Start by looking at your overall financial plan.  Think about your checking, short-term savings, emergency fund, and the amount you have invested in cash and bonds.  These are essential considerations when looking at a loan.  As an example, if you don’t have a savings account or an emergency fund, maybe you should put off that home purchase until you have a safety net of cash.  Also, if you are looking to refinance and your savings account is flush, you may want to consider putting extra money into your home.  Doing so may rid you of unnecessary private mortgage insurance or enable you to get a better rate because you have more equity in your home.  By starting the process within the context of your overall financial strategy and plan, your outcomes can improve, and bigger goals than just one to reduce your payment can be achieved. 

After considering the bigger picture, start looking at your goal or objective for getting the loan or refinancing in the first place.
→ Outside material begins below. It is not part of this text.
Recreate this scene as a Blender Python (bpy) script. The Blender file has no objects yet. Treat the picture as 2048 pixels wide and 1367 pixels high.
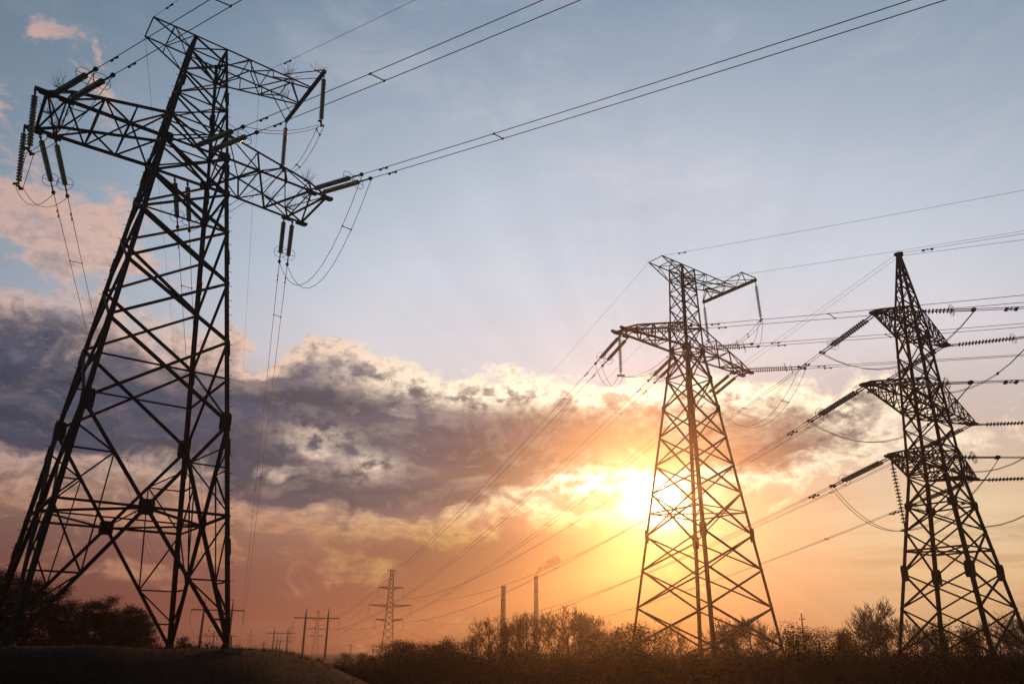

A target could be, “through financing my home, I hope to get a loan that enables me to pay off my loan as soon as possible.”  If that is the case, a loan with no pre-payment penalty and a 15-year term could make much sense.  At the same time, if your objective for the loan is to “use some of the equity I’ve built-up to increase the home’s value through a kitchen remodel,” then a simple line of credit could be the best approach.  Once you’ve looked at your loan within your broader financial picture and established goals and objectives for the loan, it is time to look at the rates and fees for the new loan.

Step 2: Shop for the right loan

In my 24 years of advising, I have learned a lot about loans and incentives for the people that sell them.  My view is that the majority of individuals should go to their local credit union and find a loan from them.  Credit unions are non-profit and member-owned, so their incentives are to keep rates low when borrowing, and rates higher when you deposit money.   As a side note, the majority of my employees who have purchased or refinanced their homes have used a local credit union.  We have had particularly good luck working with Rivermark Community Credit Union.  You can find their rates here.  Regardless of where you go to get your loan, it is essential to look at a few different options. 

Step 3: Prioritize getting Good Faith Estimates

Getting a good faith estimate (GFE)  is a critical part of the loan process as it helps you compare one loan versus another.  Closing costs can be as much as 10% of the loan amount, and with different lenders charging a variety of fees, it is wise to get a GFE from at least two lenders on the same day. Because rates can bounce around, getting the GFE on the same day provides the most accurate picture of pricing, rates, and terms.  Getting a GFE is so important and an area where many decide to get lazy.  I like the saying, “trust but verify”, and the GFE is a great way to both trust the people you are talking to but verify their results. 

A real-life example: Saving $170K over 15 years

Recently, I was speaking with a client who is in the real estate business.  She was aware that mortgage rates had been dropping, so she wanted to look at refinancing.  Having a solid understanding of her financial plan, I then asked her what her overall goal was for the refi.  Was it to lower her rate, or reduce her payment?  In the end, those were important considerations. Still, even more critical was the goal of having no house-payment by the time she was 60.

Consequently, we decided to invest some of the cash from her investment account to pay down her loan from $300k to $240k.  We shifted from a 30-year term with a rate of 4% to a 15-year loan at 2.5%.  Her total payment was approximately $170 more per month. The shift allowed her to save around $170k in interest over 15 years—a significant return on her investment.  Importantly, the new loan is in line with her bigger picture goals outlined in her financial plan and consistent with her desire to be debt-free at 60!

Establishing an easy to follow process for making financial decisions can pay dividends for years.  Looking at your broader financial goals (financial plan) is a great first step.  From there, identify specific financial goals you’d like to accomplish (be debt-free by 60) and the objectives for each (restructure home loan).  Then, establish a process for comparing rates (good faith estimate) and engaging a trustworthy financial partner.  Following these steps for financing (or refinancing) your home can have a substantial impact on your net worth, cash-flow, and ability to retire.